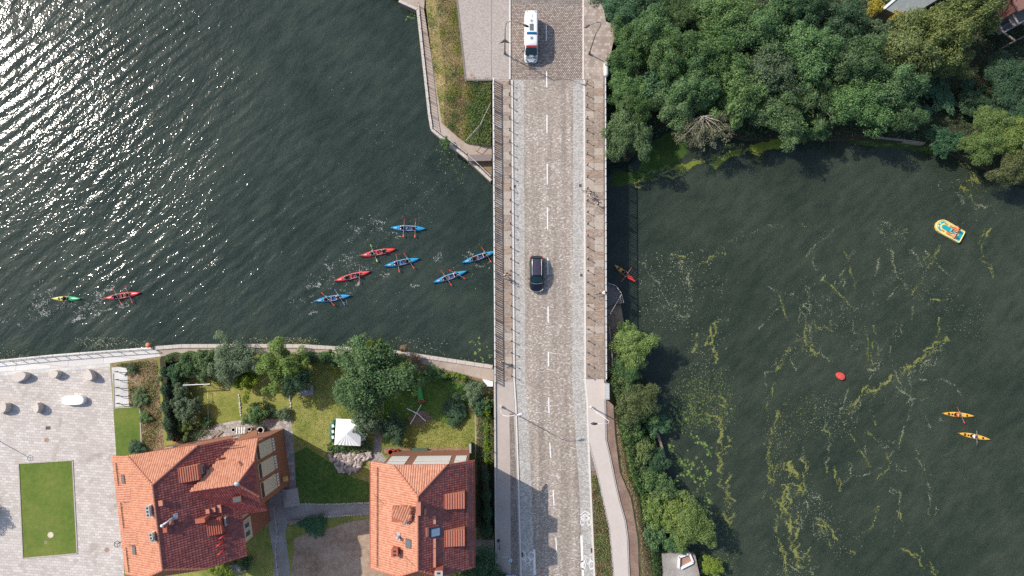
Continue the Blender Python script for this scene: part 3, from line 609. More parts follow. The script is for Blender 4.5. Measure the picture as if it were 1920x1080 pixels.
GA = [
 (700,708,72,'big1','mid','large dense tree in the middle of the garden','tree',8.5),
 (748,705,40,'feather0','light','feathery yellow-green tree leaning on the large garden tree','tree',7),
 (700,665,34,'feather0','lime','light crown of the garden tree reaching over the quay walkway','tree',7.5),
 (528,686,50,'feather0','light','feathery light-green tree over the quay walkway','tree',6),
 (552,712,30,'big3','deep','dark shaded tree behind the grey table','tree',5),
 (437,676,42,'big0','grey','grey-green tree at the quay walkway, left of the feathery tree','tree',5.2),
 (460,715,26,'shr2','lime','yellow-green shrub hanging over the lawn swing','shrub',3.2),
 (385,684,26,'shr1','mid','round shrub beside the left garden hedge corner','shrub',3),
 (350,690,24,'shr0','mid','shrub between the hedge corner and the round shrub','shrub',2.6),
 (326,700,20,'shr2','deep','dark shrub in the hedge corner','shrub',2.4),
 (408,700,18,'shr1','mid','small shrub behind the white stones','shrub',2),
 (336,735,20,'shr1','grey','grey shrub beside the inner side of the tall hedge','shrub',2.2),
 (348,768,28,'shr0','grey','rounded grey-green shrub in front of the patio','shrub',2.6),
 (346,802,16,'shr2','light','small flowering shrub by the patio barrels','shrub',1.4),
 (385,790,12,'shr0','mid','tiny shrub on the patio edge','shrub',1.0),
 (478,778,22,'shr1','mid','shrub at the patio edge, left of the low flower border','shrub',2.0),
 (505,774,13,'shr2','deep','first clump of the low flower border by the patio','shrub',1.0),
 (530,777,14,'shr0','grey','blue-grey clump at the end of the low flower border','shrub',1.1),
 (682,788,30,'shr0','grey','tree with grey-green leaves shading the white gazebo','tree',3.6),
 (738,805,26,'shr1','deep','dark shrub beside the stepping path','shrub',2.2),
 (770,680,24,'shr2','brown','reddish-brown shrub against the quay walkway','shrub',1.8),
 (815,700,18,'shr0','mid','small shrub left of the clipped balls by the quay','shrub',1.6),
 (853,772,24,'shr1','deep','low bush standing in for a dark shadow in the middle of the right lawn','shrub',1.2),  # bush added to darken the lawn where a soft shadow lies
 (885,738,24,'shr2','grey','shrub right of the clipped balls','shrub',2.6),
 (905,762,20,'shr0','deep','dark shrub between the flower strip and the sidewalk wall','shrub',2.6),
 (620,672,14,'shr1','mid','small shrub behind the garden hedge near the large tree','shrub',2),
 (900,1068,38,'big2','deep','dark tree at the bottom edge beside the second house','tree',6),
 (938,1090,20,'shr2','deep','dark branch end of the tree at the bottom edge','shrub',5),
 (588,986,24,'shr0','deep','dark low bush on the edge of the dirt yard','shrub',.7),
 (415,1066,20,'shr1','lime','sunlit bush below the eaves of the first house','shrub',1.6),
 (458,1056,15,'shr2','mid','small bush beside the stone steps','shrub',1.4),
 (256,838,15,'shr0','deep','dark shrub at the end of the planting bed','shrub',1.0),
 (262,745,16,'shr1','mid','weedy shrub beside the bicycle racks','shrub',.9),
 (246,692,11,'shr2','mid','small shrub at the upper end of the planting bed','shrub',.8),
 (272,782,12,'shr0','mid','weedy tuft by the corner lawn kerb','shrub',.8),
 (835,268+0,11,'shr1','mid','green weed clump at the low end of the dry grass bank','shrub',.8),
]
for a in GA: tree(a[0], a[1], a[2], a[3], a[4], a[5], a[6], a[7], GZ-.05)
for i, (x, y, r) in enumerate(((838,703,7),(850,703,7),(859.5,705,7),(869.5,708,7))):
    tree(x, y, r, 'top0', 'lime', f'clipped ball shrub near the quay, {ORD[i]} from the left of the row of four', 'topiary', .9, GZ, 'topiary', 'clipped balls near the quay')
for i, (x, y, r) in enumerate(((620,840,9),(631.5,840,8),(642.5,840,9),(661,838,9),(673,838,9),(687.5,837,11))):
    tree(x, y, r, 'top0', 'mid', f'clipped ball shrub below the white gazebo, {ORD[i]} from the left of the row of six', 'topiary', 1.1, GZ, 'topiary', 'clipped balls below the gazebo')
for i in range(11):
    y = 752+i*11.0
    tree(914+.4*math.sin(i*2.3), y, 7.5, 'top0', 'lime' if i % 3 else 'light', f'narrow upright conifer in the row beside the sidewalk wall, {ORD[i]} from the north', 'conifer', 2.9, GZ, 'conifer', 'row of conifers beside the sidewalk wall')
# hedges: leaf boxes
def hedge(px, z0, z1, half, leaves, label, n=9000, leaf=.16, seed=1):
    g = np.random.default_rng(seed); q = [P(a, b, z1) for a, b in px]; seg = list(zip(q, q[1:])); Ls = np.array([(b-a).length for a, b in seg]); k = g.choice(len(seg), n, p=Ls/Ls.sum())
    A = np.array([list(s_[0]) for s_ in seg])[k]; Bv = np.array([list(s_[1]) for s_ in seg])[k]; d = unit(Bv-A); s_ = np.stack([-d[:,1], d[:,0], d[:,2]*0], 1)
    c = A+(Bv-A)*g.random((n,1)); th = g.uniform(-.2, math.pi+.2, n); rr = (.75+.3*g.random(n))*(1+.18*np.sin(c[:,0]*3.1)+.18*np.sin(c[:,1]*2.7))
    p = c+s_*(half*np.cos(th)*rr)[:,None]; p[:,2] = z0+(z1-z0)*np.clip(np.sin(th)*rr*1.05, 0.02, 1.15)
    n_ = unit(s_*np.cos(th)[:,None]*.6+np.array([0,0,.7])+g.normal(size=(n,3))*.45); V, Q = leaf_quads(p, n_, g.normal(size=(n,3)), leaf*g.uniform(.6,1.4,n))
    b = q[0]; t = thing('hedge', label, 'hedge', (b.x, b.y, z0)); V -= np.array([b.x, b.y, z0])
    o = place('foliage', np_mesh('hedge_leaves', V, Q, FO[leaves]), t)
    mb = MB()
    for a, b2 in seg: mb.bar(Vector((a.x, a.y, z0+.5*(z1-z0)))-Vector((b.x,b.y,z0)), Vector((b2.x, b2.y, z0+.5*(z1-z0)))-Vector((b.x,b.y,z0)), half*1.1, (z1-z0)*.8)
    mb.build('core', M['soil'], t); return t
hedge([(303,672),(308,740),(314,800),(318,826)], GZ, GZ+2.1, .65, 'deep', 'tall dark hedge between the planting bed and the garden', 12000, .17, 1)
hedge([(300,674),(345,671),(400,668)], GZ, GZ+1.9, .7, 'mid', 'hedge along the quay walkway at the left end of the garden', 6000, .17, 2)
hedge([(560,672),(600,671),(645,676)], GZ, GZ+1.7, .7, 'mid', 'hedge along the quay walkway behind the grey table', 7000, .17, 3)
hedge([(908,872),(912,930),(914,985),(912,1012)], GZ, GZ+2.4, .7, 'deep', 'dark shaded hedge between the second house and the sidewalk wall', 11000, .17, 4)
# the leaning bare-branched tree at the algae bay
b = P(1290,225,-3.1); t = thing('dead_tree', 'leaning half-bare tree with pale branches over the algae bay', 'tree', b); r_ = random.Random(5); mb = MB(); lv = []
mb.tube([(0,0,0),(.3,-.5,2.6),(.8,-1.0,5.0)], [.2,.15,.1], 7)
for i in range(34):
    a = D2R(-75+r_.uniform(-75,95)); L = r_.uniform(2.0,4.6); s0 = Vector((.35,-.5,2.9)).lerp(Vector((.8,-1.0,5.0)), r_.random()); p1 = s0+Vector((math.cos(a)*L*.5, math.sin(a)*L*.5, r_.uniform(.3,1.1))); p2 = s0+Vector((math.cos(a)*L, math.sin(a)*L, r_.uniform(-.3,.9)))
    mb.tube([s0, p1, p2], [.055,.035,.012], 5)
    for j in range(6):
        q = p1.lerp(p2, r_.random()); a2 = a+r_.uniform(-1,1); e = q+Vector((math.cos(a2), math.sin(a2), r_.uniform(-.2,.4)))*r_.uniform(.4,1.1); mb.tube([q, e], [.018,.006], 4); lv += [q.lerp(e, r_.random()) for _ in range(12)]
mb.build('branches', M['bark_pale'], t)
g = np.random.default_rng(9); n = len(lv)*3; c = np.array([list(x) for x in lv]); c = np.repeat(c, 3, 0)+g.normal(size=(n,3))*.22
V, Q = leaf_quads(c, unit(g.normal(size=(n,3))+[0,0,.8]), g.normal(size=(n,3)), .17*g.uniform(.6,1.3,n), .5); place('foliage', np_mesh('dry_leaves', V, Q, FO['willow_grey']), t)
# ground plants that nobody could count
def scatter(name, px, zf, n, size, leaves, hgt, seed, upright=.6, mask=None, clump=0):
    g = np.random.default_rng(seed); q = [P(a, b, zf if isinstance(zf, (int, float)) else -1.5) for a, b in px]; xs = [p.x for p in q]; ys = [p.y for p in q]
    if clump:
        cx_ = g.uniform(min(xs), max(xs), clump); cy_ = g.uniform(min(ys), max(ys), clump); k = g.integers(0, clump, n*2); X = cx_[k]+g.normal(size=n*2)*clump_r(size); Y = cy_[k]+g.normal(size=n*2)*clump_r(size)
    else: X = g.uniform(min(xs), max(xs), n*2); Y = g.uniform(min(ys), max(ys), n*2)
    ok = pip_np(X, Y, [(p.x, p.y) for p in q]); X, Y = X[ok][:n], Y[ok][:n]; m = len(X)
    Z = np.full(m, zf, float) if isinstance(zf, (int, float)) else zf(X, Y)
    p = np.stack([X, Y, Z+hgt*g.random(m)], 1); nn = unit(g.normal(size=(m,3))*upright+np.array([0,0,.8])); dd = g.normal(size=(m,3))+np.array([0,0,.6])
    V, Q = leaf_quads(p, nn, dd, size*g.uniform(.5,1.4,m), .4); return place(name, np_mesh(name, V, Q, FO[leaves]), kind='stuff')
def clump_r(s_): return .28+s_
def slope_nw(X, Y):
    # height of the grass bank: high by the paving, low by the quay
    a, b_ = P(873,150), P(830,240,-2.5); u = ((X-a.x)*(b_.x-a.x)+(Y-a.y)*(b_.y-a.y))/((b_.x-a.x)**2+(b_.y-a.y)**2); return -.05-2.3*np.clip(u, 0, 1)-.1
nwp = [(800,-20),(857,-20),(873,152),(921,152),(921,273),(875,266),(863,258),(828,228),(813,125),(800,19)]
scatter('bank_weeds', nwp, slope_nw, 15000, .16, 'dry', .15, 21); scatter('bank_weeds', nwp, slope_nw, 5000, .17, 'lime', .3, 22, clump=60); scatter('bank_weeds', nwp, slope_nw, 3500, .18, 'mid', .3, 42, clump=26); scatter('bank_weeds', nwp, slope_nw, 3000, .14, 'dry', .2, 43, clump=60)
scatter('bank_weeds', [(880,200),(921,155),(921,273),(876,264)], slope_nw, 6000, .2, 'light', .35, 23)
scatter('bed_plants', [(209,684),(294,672),(306,848),(270,850),(262,763),(243,762),(239,690)], GZ, 5200, .17, 'dry', .2, 24, clump=120)
scatter('bed_plants', [(209,684),(294,672),(306,848),(270,850),(262,763),(243,762),(239,690)], GZ, 4200, .18, 'olive', .25, 25, clump=46)
scatter('strip_plants', [(1109,890),(1117,890),(1130,940),(1141,992),(1149,1080),(1116,1080),(1111,960)], .07, 4200, .20, 'olive', .25, 26, clump=90)
scatter('strip_plants', [(1109,890),(1117,890),(1130,940),(1141,992),(1149,1080),(1116,1080),(1111,960)], .07, 2500, .20, 'brown', .2, 27)
scatter('garden_weeds', [(320,700),(545,690),(700,840),(880,840),(900,720),(800,700),(640,690),(560,690)], GZ, 20000, .10, 'lime', .05, 28)
scatter('garden_weeds', [(550,740),(700,780),(890,770),(890,850),(694,940),(560,945)], GZ, 14000, .11, 'olive', .05, 29)
scatter('border_plants', [(895,740),(926,735),(924,1010),(893,1010)], GZ, 9000, .18, 'mid', .5, 30)
scatter('border_plants', [(800,690),(905,716),(925,735),(878,728),(805,706)], GZ, 4000, .15, 'mid', .4, 31, clump=22)
scatter('border_plants', [(320,806),(400,790),(430,797),(340,838),(322,832)], GZ, 2500, .16, 'mid', .5, 32, clump=14)
def slope_se(X, Y): return np.clip(-.1-.95*(X-np.interp(-Y, [8,24,34,41], [15.2,17.5,18.8,19.6]))/1.0, -3.15, -.05)+.0
sep = [(1140,720),(1160,765),(1168,830),(1180,890),(1203,935),(1216,1013),(1224,1078),(1240,1078),(1255,1030),(1300,1036),(1292,1020),(1272,955),(1248,880),(1226,812),(1205,720),(1178,640),(1165,610)]
scatter('bank_brambles', sep, slope_se, 34000, .24, 'mid', .9, 33); scatter('bank_brambles', sep, slope_se, 9000, .22, 'light', 1.0, 34, clump=40)
scatter('dry_fringe', [(1150,770),(1154,815),(1163,885),(1184,935),(1197,1013),(1199,1080),(1222,1080),(1215,1013),(1194,935),(1172,885),(1160,815)], slope_se, 8000, .18, 'dry', .3, 35)
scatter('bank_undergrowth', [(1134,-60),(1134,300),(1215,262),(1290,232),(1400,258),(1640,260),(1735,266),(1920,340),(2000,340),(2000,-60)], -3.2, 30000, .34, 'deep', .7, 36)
scatter('track_plants', [(1790,115),(1850,150),(1895,200),(1880,208),(1835,168),(1785,125)], -3.1, 1500, .2, 'dry', .2, 37)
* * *
Instructions to follow |
Return, unchanged, each line from the line containing "30000, .34, 'deep', .7, 36)" through the last line of the material.

Response |
scatter('bank_undergrowth', [(1134,-60),(1134,300),(1215,262),(1290,232),(1400,258),(1640,260),(1735,266),(1920,340),(2000,340),(2000,-60)], -3.2, 30000, .34, 'deep', .7, 36)
scatter('track_plants', [(1790,115),(1850,150),(1895,200),(1880,208),(1835,168),(1785,125)], -3.1, 1500, .2, 'dry', .2, 37)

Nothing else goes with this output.